How to get java version using single command in Windows command prompt?

you can do it from single line from command promt C:>java -version

You can try:

java -version 2>&1 | awk '/version/ {print $3}' | egrep -o '[^\"]*'

for /f tokens^=2-5^ delims^=.-_^" %j in ('java -fullversion 2^>^&1') do @set "jver=%j%k%l%m"
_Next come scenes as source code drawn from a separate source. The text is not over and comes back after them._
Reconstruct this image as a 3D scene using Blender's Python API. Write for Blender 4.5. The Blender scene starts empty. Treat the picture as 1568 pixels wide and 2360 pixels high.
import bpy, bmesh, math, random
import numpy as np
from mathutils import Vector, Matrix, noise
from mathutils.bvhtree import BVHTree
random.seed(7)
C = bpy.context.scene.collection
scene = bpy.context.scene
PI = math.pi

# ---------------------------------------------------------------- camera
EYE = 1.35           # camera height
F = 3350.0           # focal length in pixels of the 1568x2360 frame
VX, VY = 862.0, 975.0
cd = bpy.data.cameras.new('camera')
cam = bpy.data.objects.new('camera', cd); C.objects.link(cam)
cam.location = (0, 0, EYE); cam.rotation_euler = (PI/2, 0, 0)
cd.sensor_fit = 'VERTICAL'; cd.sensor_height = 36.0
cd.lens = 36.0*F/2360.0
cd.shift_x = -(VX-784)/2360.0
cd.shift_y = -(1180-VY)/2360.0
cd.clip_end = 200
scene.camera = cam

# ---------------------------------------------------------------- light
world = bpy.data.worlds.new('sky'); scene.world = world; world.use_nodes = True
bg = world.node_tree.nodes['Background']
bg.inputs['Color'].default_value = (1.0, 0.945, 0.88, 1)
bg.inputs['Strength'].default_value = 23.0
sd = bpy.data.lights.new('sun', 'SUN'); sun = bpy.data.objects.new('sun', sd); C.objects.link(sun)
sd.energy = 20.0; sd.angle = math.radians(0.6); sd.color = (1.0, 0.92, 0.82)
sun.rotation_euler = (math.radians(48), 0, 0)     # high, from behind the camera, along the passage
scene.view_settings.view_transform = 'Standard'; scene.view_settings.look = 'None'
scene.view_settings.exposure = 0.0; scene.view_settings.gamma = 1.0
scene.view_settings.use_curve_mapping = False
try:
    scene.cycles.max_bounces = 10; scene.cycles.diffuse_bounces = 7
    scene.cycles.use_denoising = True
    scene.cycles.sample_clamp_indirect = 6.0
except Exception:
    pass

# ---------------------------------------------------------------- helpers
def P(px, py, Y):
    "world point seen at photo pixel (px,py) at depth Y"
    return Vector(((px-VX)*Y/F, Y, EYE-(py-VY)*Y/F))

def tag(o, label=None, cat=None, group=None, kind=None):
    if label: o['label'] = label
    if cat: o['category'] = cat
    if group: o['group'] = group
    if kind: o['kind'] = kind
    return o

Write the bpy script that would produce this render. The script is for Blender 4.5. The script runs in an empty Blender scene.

This will store the java version into jver variable and as integer And you can use it for comparisons .E.G

if %jver% LSS 16000 echo not supported version

.You can use more major version by removing %k and %l and %m.This command prompt version.

For .bat use this:

@echo off
PATH %PATH%;%JAVA_HOME%\bin\
for /f tokens^=2-5^ delims^=.-_^" %%j in ('java -fullversion 2^>^&1') do set "jver=%%j%%k%%l%%m"

According to my tests this is the fastest way to get the java version from bat (as it uses only internal commands and not external ones as FIND,FINDSTR and does not use GOTO which also can slow the script). Some JDK vendors does not support -fullversion switch or their implementation is not the same as this one provided by Oracle (better avoid them).

I wrote the below function to fetch java version 1.6.0_26

String regexMatch(String myInput, String myRegex)
{
String ResultString
Pattern regex
Matcher regexMatcher

regex = Pattern.compile(myRegex, Pattern.DOTALL);

regexMatcher = regex.matcher(myInput);

List<String> matchList = new ArrayList<String>();
while (regexMatcher.find()) {
    matchList.add(regexMatcher.group());
}

for(int i=0;i<matchList.size();i++)
{
    myInput=myInput.replaceAll( matchList[i], '')
}
return myInput;
}

and call

rs=regexMatch(rs,"[a-zA-Z\"]+")

where rs="java version \"1.6.0_26\""

Based on @a_horse_with_no_name but detecting first if command exists.

where java > nul
if %ERRORLEVEL% neq 0 (
    set java_v="Command not found"
) else (
    for /f "tokens=3" %%g in ('java -version 2^>^&1 ^| findstr /i "version"') do set java_v=%%g
)
echo  Java: %java_v:~1,8%